El avance de los conocimientos arqueológicos, que se consolidaría con la “profesionalización” e institucionalización creciente de la disciplina, en torno a las actividades del Museo Nacional, sobre todo luego de su reorganización en 1877, activaría el interés en el uso de lo prehispánico como signo de identidad nacional, oficialmente promovido por el Estado tanto al interior como al exterior del país. Y, hay que subrayarlo, no de lo prehispánico en general, sino, en específico, de lo relacionado con las culturas del altiplano, en un deliberado alarde centralizador. Quizá la prueba más contundente la ofrece el concurso, y el diseño consecuente, del pabellón mexicano para la Exposición Universal de París de 1889. Dos proyectos se presentaron a la contienda: uno de ellos, cuya ecléctica ornamentación privilegiaba mayoritariamente la presencia de lo maya, significativamente fue rechazado en favor del segundo, que traducía en términos metálicos (el material propio de la construcción moderna) la apariencia de un teocalli del altiplano.

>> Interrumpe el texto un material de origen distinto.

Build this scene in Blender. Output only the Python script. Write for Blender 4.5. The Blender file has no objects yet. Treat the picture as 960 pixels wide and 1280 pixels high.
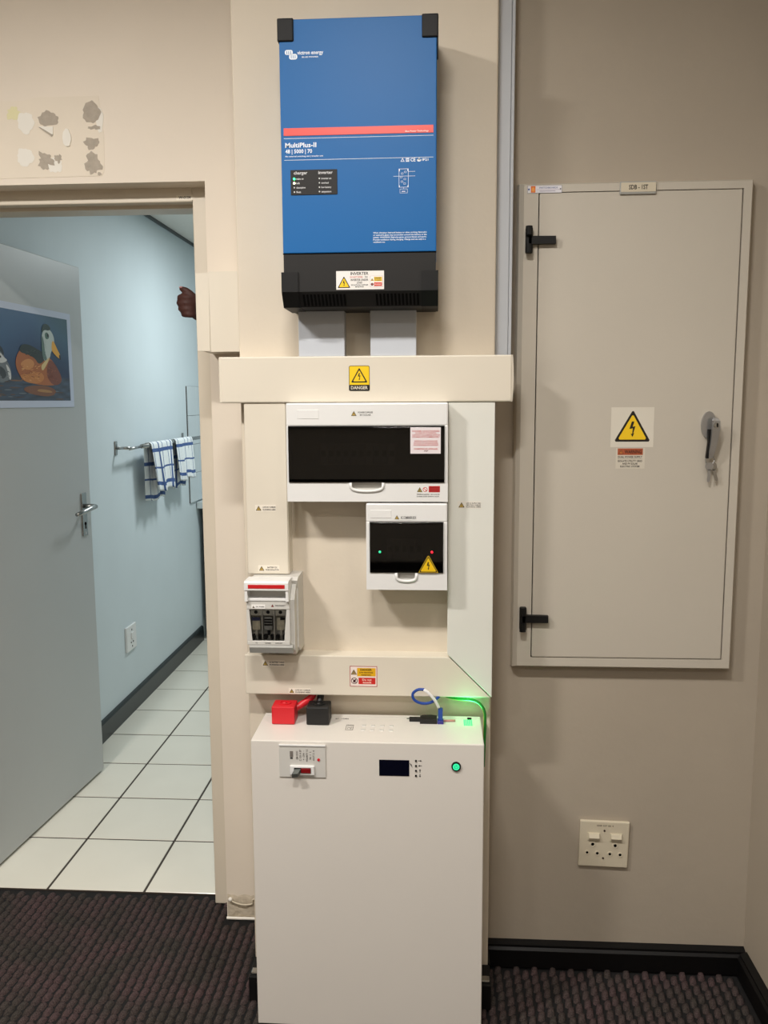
import bpy, bmesh, math, random
from mathutils import Vector, Matrix
from mathutils.geometry import tessellate_polygon
random.seed(4)
SC = bpy.context.scene
COL = SC.collection

# ---------------------------------------------------------------- camera
H = 1.467
def cam_axes(p, yw, r):
    cy, sy = math.cos(yw), math.sin(yw)
    fwd0, right0, up0 = Vector((-sy, cy, 0)), Vector((cy, sy, 0)), Vector((0, 0, 1))
    fwd = math.cos(p)*fwd0 - math.sin(p)*up0
    up = math.cos(p)*up0 + math.sin(p)*fwd0
    return math.cos(r)*right0 + math.sin(r)*up, -math.sin(r)*right0 + math.cos(r)*up, fwd
a_, b_, d_ = cam_axes(.1297, .0615, -.0051)
cam = bpy.data.cameras.new('camera'); camo = bpy.data.objects.new('camera', cam); COL.objects.link(camo)
cam.sensor_fit = 'VERTICAL'; cam.sensor_height = 36.0; cam.lens = 1061.4*36/1280
cam.clip_start = .05
camo.matrix_world = Matrix(((a_.x, b_.x, -d_.x, 0), (a_.y, b_.y, -d_.y, 0), (a_.z, b_.z, -d_.z, H), (0, 0, 0, 1)))
SC.camera = camo

# ---------------------------------------------------------------- light
SC.view_settings.view_transform = 'Standard'; SC.view_settings.look = 'None'
SC.view_settings.gamma = 1; SC.view_settings.use_curve_mapping = False
SC.view_settings.exposure = 0.14
w = bpy.data.worlds.new('world'); SC.world = w; w.use_nodes = True
w.node_tree.nodes['Background'].inputs[0].default_value = (.9, .95, 1, 1)
w.node_tree.nodes['Background'].inputs[1].default_value = .06
def area(name, loc, size, power, col, rot=(0, 0, 0), spread=180):
    L = bpy.data.lights.new(name, 'AREA'); L.shape = 'RECTANGLE'; L.size, L.size_y = size
    L.energy = power; L.color = col; L.spread = math.radians(spread)
    o = bpy.data.objects.new(name, L); o.location = loc; o.rotation_euler = rot; COL.objects.link(o); return o
ROOM_H = 2.72
WARM = (1, .955, .905)
LAMPS = [(-1.35, .66, 39, 180), (-.20, .55, 27, 180), (.66, .55, 5, 140), (-1.35, -.9, 13, 180), (-.20, -.9, 9, 150), (.66, -2.1, 4, 160)]
for lx, ly, lp, ls in LAMPS:
    area('ceiling_lamp_light', (lx, ly, ROOM_H-.045), (.32, .10), lp, WARM, spread=ls)
area('kitchen_lamp_light', (-.55, 4.35, 2.365), (.3, .3), 20, (.90, .98, 1))

# ---------------------------------------------------------------- helpers
def lin(c):
    return tuple((x/255/12.92 if x/255 <= .04045 else ((x/255+.055)/1.055)**2.4) for x in c) + (1,)
MATS = {}
def mat(name, rgb, rough=.5, metal=0, bump=0, bscale=60, vary=0, vscale=4, spec=.5, emit=None, estr=0, coat=0):
    m = bpy.data.materials.new(name); m.use_nodes = True; nt = m.node_tree; N = nt.nodes
    b = N['Principled BSDF']; b.inputs['Base Color'].default_value = lin(rgb)
    b.inputs['Roughness'].default_value = rough; b.inputs['Metallic'].default_value = metal
    b.inputs['Specular IOR Level'].default_value = spec; b.inputs['Coat Weight'].default_value = coat
    if emit: b.inputs['Emission Color'].default_value = lin(emit); b.inputs['Emission Strength'].default_value = estr
    tc = N.new('ShaderNodeTexCoord')
    geo = N.new('ShaderNodeNewGeometry')
    if vary:
        n = N.new('ShaderNodeTexNoise'); n.inputs['Scale'].default_value = vscale; n.inputs['Detail'].default_value = 5
        nt.links.new(geo.outputs['Position'], n.inputs['Vector'])
        r = N.new('ShaderNodeValToRGB'); c = lin(rgb)
        r.color_ramp.elements[0].position = .3; r.color_ramp.elements[1].position = .7
        r.color_ramp.elements[0].color = tuple(x*(1-vary) for x in c[:3])+(1,)
        r.color_ramp.elements[1].color = tuple(min(1, x*(1+vary)) for x in c[:3])+(1,)
        nt.links.new(n.outputs['Fac'], r.inputs['Fac']); nt.links.new(r.outputs['Color'], b.inputs['Base Color'])
    if bump:
        n2 = N.new('ShaderNodeTexNoise'); n2.inputs['Scale'].default_value = bscale; n2.inputs['Detail'].default_value = 4
        nt.links.new(geo.outputs['Position'], n2.inputs['Vector'])
        bp = N.new('ShaderNodeBump'); bp.inputs['Strength'].default_value = bump; bp.inputs['Distance'].default_value = .004
        nt.links.new(n2.outputs['Fac'], bp.inputs['Height']); nt.links.new(bp.outputs['Normal'], b.inputs['Normal'])
    MATS[name] = m; return m
M = MATS
mat('wall_paint', (214, 203, 185), .75, bump=.25, bscale=28, vary=.025, vscale=3)
mat('wall_paint_lit', (230, 219, 203), .6, bump=.22, bscale=14, vary=.03, vscale=3)  # lightened tone, carries the stronger light on the left wall
mat('wall_paint_shaded', (172, 161, 145), .7, bump=.25, bscale=24, vary=.03, vscale=3)  # wall colour darkened to carry the dimmer light on the right
mat('kitchen_paint', (204, 214, 217), .6, vary=.02)
mat('frame_paint', (218, 208, 190), .42, vary=.02, vscale=8)
mat('ceiling_paint', (225, 222, 214), .8, vary=.02)
mat('trunk', (219, 211, 195), .38, vary=.012, vscale=6)
mat('trunk_white', (222, 222, 214), .38, vary=.012, vscale=6)
mat('conduit_grey', (180, 183, 188), .4, vary=.01)
mat('conduit_grey_light', (196, 201, 208), .4, vary=.01)
mat('blue', (9, 95, 160), .45, spec=.3, vary=.01, bump=.04, bscale=900)
mat('black_plastic', (27, 26, 25), .5, spec=.3, vary=.05, bump=.05, bscale=800)
mat('black_matt', (12, 12, 12), .55, spec=.3, vary=.05)
mat('hole', (2, 2, 2), .9, spec=.1, vary=.05)
mat('white_plastic', (228, 228, 226), .32, vary=.008)
mat('white_metal', (222, 217, 209), .36, vary=.012, vscale=3)
mat('grey_plastic', (206, 204, 198), .4, vary=.02)
mat('grey_dark_plastic', (160, 160, 155), .4, vary=.02)
mat('panel_paint', (192, 185, 172), .38, vary=.012, vscale=5, bump=.04, bscale=300)
mat('skirting', (10, 9, 9), .5, spec=.25, vary=.1, bump=.1, bscale=20)
mat('kitchen_skirting', (30, 38, 40), .35, vary=.1)
mat('tile', (226, 222, 208), .22, vary=.02, vscale=5)
mat('grout', (62, 54, 46), .8, vary=.1, vscale=40)
mat('door_paint', (184, 187, 186), .4, vary=.012, vscale=3)
mat('steel', (176, 176, 174), .25, 1, vary=.03)
mat('chrome', (168, 168, 168), .3, .75, vary=.03)
mat('red', (205, 32, 42), .38, vary=.03)
mat('red_strip', (196, 30, 34), .4, vary=.03)
mat('blue_cable', (24, 66, 150), .35, vary=.03)
mat('black_rubber', (18, 18, 18), .5, vary=.1)
mat('white_sleeve', (235, 235, 235), .4, vary=.02)
mat('pink_wire', (196, 140, 132), .4, vary=.03)
mat('screen', (4, 5, 22), .12, vary=.05)
mat('skin', (78, 46, 40), .55, spec=.3, vary=.08, vscale=60)
mat('shirt', (52, 58, 74), .85, vary=.1, vscale=30)
mat('trouser', (30, 31, 36), .85, vary=.1, vscale=30)
mat('hair', (16, 13, 12), .8, vary=.2, vscale=90)
mat('eye', (225, 222, 215), .2, vary=.02)
mat('wire_beige', (206, 196, 174), .5, vary=.03)
mat('plaster_grey', (176, 166, 152), .85, bump=.5, bscale=120, vary=.08, vscale=60)
mat('plaster_white', (236, 232, 222), .7, vary=.02)
mat('plaster_yellow', (226, 220, 176), .7, vary=.03)
mat('plaster_pale', (228, 217, 199), .6, vary=.015, vscale=10)
mat('plaster_rough', (196, 184, 164), .9, bump=1, bscale=60, vary=.15, vscale=35)
mat('fuse_grey', (180, 180, 178), .4, vary=.2, vscale=120)
mat('fuse_body', (228, 220, 200), .4, vary=.2, vscale=120)
mat('fuse_blue', (60, 66, 110), .4, vary=.1)
mat('fuse_metal', (218, 216, 208), .4, .2, vary=.2, vscale=90)
mat('splash_tile', (204, 212, 214), .2, vary=.02)
mat('cabinet_white', (206, 214, 214), .3, vary=.01)
mat('cabinet_plinth', (58, 44, 38), .5, vary=.1)
mat('lamp_housing', (225, 225, 222), .4, vary=.02)
mat('lamp_glow', (255, 240, 215), .5, emit=(255, 236, 205), estr=4)
mat('led_green', (60, 255, 120), .4, emit=(40, 255, 120), estr=6)
mat('led_green_soft', (60, 220, 120), .4, emit=(40, 230, 110), estr=1.2)
mat('led_red', (255, 40, 60), .4, emit=(255, 30, 50), estr=1.2)
mat('led_amber', (255, 250, 200), .4, emit=(255, 245, 190), estr=4)
mat('led_off', (205, 205, 205), .4, vary=.02)
mat('led_teal', (40, 190, 130), .4, emit=(50, 215, 150), estr=.9)
# printed stickers: colours from a colour attribute
def attr_mat(name, rough):
    m = bpy.data.materials.new(name); m.use_nodes = True
    a = m.node_tree.nodes.new('ShaderNodeAttribute'); a.attribute_name = 'ink'
    b = m.node_tree.nodes['Principled BSDF']; b.inputs['Roughness'].default_value = rough
    m.node_tree.links.new(a.outputs['Color'], b.inputs['Base Color']); MATS[name] = m
attr_mat('print', .45); attr_mat('poster_print', .35)
# green/yellow earth cable, striped
def earth():
    m = bpy.data.materials.new('earth_cable'); m.use_nodes = True; nt = m.node_tree; b = nt.nodes['Principled BSDF']
    a = nt.nodes.new('ShaderNodeAttribute'); a.attribute_name = 'ink'
    nt.links.new(a.outputs['Color'], b.inputs['Base Color']); b.inputs['Roughness'].default_value = .4; MATS['earth_cable'] = m
earth()
# clear cover and dark smoked window
def clear(name, tint, fac, rough=.05):
    m = bpy.data.materials.new(name); m.use_nodes = True; nt = m.node_tree; N = nt.nodes; N.remove(N['Principled BSDF'])
    t = N.new('ShaderNodeBsdfTransparent'); t.inputs[0].default_value = tint
    g = N.new('ShaderNodeBsdfGlossy'); g.inputs['Roughness'].default_value = rough; g.inputs[0].default_value = (1, 1, 1, 1)
    f = N.new('ShaderNodeFresnel'); f.inputs['IOR'].default_value = 1.5
    mx = N.new('ShaderNodeMixShader'); nt.links.new(f.outputs[0], mx.inputs[0])
    nt.links.new(t.outputs[0], mx.inputs[1]); nt.links.new(g.outputs[0], mx.inputs[2])
    nt.links.new(mx.outputs[0], N['Material Output'].inputs[0]); MATS[name] = m
clear('clear_cover', (.95, .955, .95, 1), 0)
clear('smoked', (.30, .29, .275, 1), 0)
# carpet: dark loops with purple / brown / green cast, varied loop by loop
def carpet():
    m = bpy.data.materials.new('carpet'); m.use_nodes = True; nt = m.node_tree; N = nt.nodes; b = N['Principled BSDF']
    geo = N.new('ShaderNodeNewGeometry')
    n = N.new('ShaderNodeTexNoise'); n.inputs['Scale'].default_value = 9; n.inputs['Detail'].default_value = 3
    n2 = N.new('ShaderNodeTexNoise'); n2.inputs['Scale'].default_value = 420; n2.inputs['Detail'].default_value = 2
    for q in (n, n2): nt.links.new(geo.outputs['Position'], q.inputs['Vector'])
    r = N.new('ShaderNodeValToRGB'); e = r.color_ramp.elements
    e[0].position = .36; e[0].color = lin((72, 68, 64)); e[1].position = .66; e[1].color = lin((88, 73, 73))
    nt.links.new(n.outputs['Fac'], r.inputs['Fac'])
    r2 = N.new('ShaderNodeValToRGB'); e = r2.color_ramp.elements
    e[0].position = .3; e[0].color = (.35, .35, .35, 1); e[1].position = .75; e[1].color = (1.25, 1.2, 1.2, 1)
    nt.links.new(n2.outputs['Fac'], r2.inputs['Fac'])
    mx = N.new('ShaderNodeMix'); mx.data_type = 'RGBA'; mx.blend_type = 'MULTIPLY'; mx.inputs['Factor'].default_value = 1
    nt.links.new(r.outputs['Color'], mx.inputs['A']); nt.links.new(r2.outputs['Color'], mx.inputs['B'])
    nt.links.new(mx.outputs['Result'], b.inputs['Base Color']); b.inputs['Roughness'].default_value = .95
    b.inputs['Specular IOR Level'].default_value = .1
    bp = N.new('ShaderNodeBump'); bp.inputs['Strength'].default_value = .7; bp.inputs['Distance'].default_value = .003
    nt.links.new(n2.outputs['Fac'], bp.inputs['Height']); nt.links.new(bp.outputs['Normal'], b.inputs['Normal'])
    MATS['carpet'] = m
carpet()
mat('carpet_base', (10, 8, 8), .95, vary=.2, vscale=60)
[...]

No por acaso, se le designó popularmente en París como el “Palacio azteca”. Siguiendo un elaborado plan iconográfico trazado por Antonio Peñafiel (autor de la propuesta, junto con el ingeniero Antonio M. Anza), Jesús Contreras se encargó de modelar y hacer fundir en bronce 12 grandes relieves con figuras de deidades y caudillos antiguos, en los que se resumía la trayectoria de esplendor y caída del poderío mexica.

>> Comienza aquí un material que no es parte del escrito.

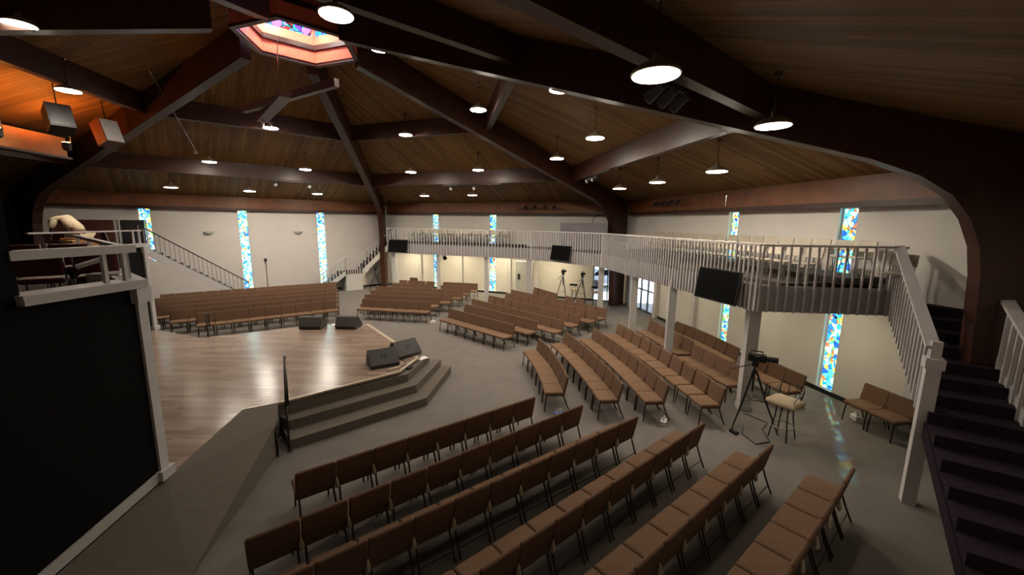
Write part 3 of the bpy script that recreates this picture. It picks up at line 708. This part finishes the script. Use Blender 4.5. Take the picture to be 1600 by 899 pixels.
# P1 corner stairs: upper flight, landing, lower flight
u0,u1=sOf(-8.55,26.5),sOf(-9.65,25.5); l0,l1=sOf(-10.45,24.85),sOf(-11.75,23.75)
a,b=Lw(u0+.5,1.0),Lw(u1,1.0)
t,a_,b_,d_,L_,rz_0=stairs('stair_flight','upper white stair flight from the back balcony down to the corner landing',a,b,BF,1.2,.95,9,(nL.x,nL.y),M['dark'])
slat_rail(t,a_,Lw(u0+.9,1.0),b,3.95,2.42,2.78,1.05,11,M['slat'],.045,.08); stringer(t,a_,a,b,BF+.08,1.28,.4,M['white'])
t=thing('stair_landing','white boxed stair landing in the far left corner','landing',(*Lw(l0,1.0),0))
q=[Lw(l0,1.0),Lw(u1,1.0),Lw(u1,.02),Lw(l0,.02)]; a_=Lw(l0,1.0)
MB().prism([tuple(p-a_) for p in q],0,1.05).build('closet_box',M['white'],t); MB().prism([tuple(p-a_) for p in q],1.05,1.2).build('deck',M['balcarpet'],t)
slat_rail(t,a_,Lw(l0,1.0),Lw(u1,1.0),2.15,2.15,1.0,1.0,7,M['slat'],.045,.08)
a,b=Lw(l0,1.0),Lw(l1,1.0)
t,a_,b_,d_,L_,rz_0=stairs('stair_flight','lower white stair flight from the corner landing to the floor',a,b,1.2,0.0,.95,6,(nL.x,nL.y),M['dark'])
slat_rail(t,a_,a,b,2.15,.98,1.0,.0,9,M['slat'],.045,.08); stringer(t,a_,a,b,1.28,.12,.3,M['white'])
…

Los dioses de la fertilidad y la abundancia, de las artes y del comercio (cuyos atributos tomó Contreras de fuentes del siglo XVI, como el Atlas de Durán y el Códice Florentino, aunque les dio una solución figurativa con base en formas rotundas y proporciones regularizadas al gusto occidental) le daban un tinte mítico e intemporal a los afanes modernizadores del régimen porfirista, que intentaba consolidar la imagen de México como una nación rica en recursos naturales, con una secular y bien asumida tradición histórica y un gobierno estable y fuerte, con el propósito de atraer las inversiones que el país requería.
Para entonces (1889), los asuntos prehispánicos ocupaban un lugar importante en la iconografía de la pintura académica. Desde 1869, las autoridades de la Academia establecieron un concurso para premiar los mejores cuadros de tema histórico nacional que se presentarían en la exposición que tendría lugar a finales de aquel año. Fue entonces que José Obregón remitió al concurso El descubrimiento del pulque, obra señera en la aclimatación de este género de antiguos relatos, oscilante entre lo legendario y lo histórico, que gradualmente se fue imponiendo. La escena representada tenía lugar en el palacio del rey de Tula, Tecpalcatzin, en el momento del mayor esplendor del “imperio” tolteca.
Se percibe en los años de la República restaurada, y durante los primeros tiempos del porfiriato, una predilección por evocar los logros culturales y artísticos de las antiguas culturas indígenas en su apogeo: Tula, con Tecpalcatzin o Quetzalcóatl, y Texcoco, con Nezahualcóyotl. Ya para entonces la conquista se presenta como un asunto de gran interés dramático, pero se prefiere destacar la actuación heroica de personajes como Xicoténcatl el Mozo y como Cuitláhuac. Es entonces cuando se representa más veces el episodio de la Noche Triste.
Tomado de Fausto Ramírez, “Emblemas y relatos del mundo prehispánico en el arte mexicano del siglo XIX”, Arqueología Mexicana núm. 100, pp. 54-61.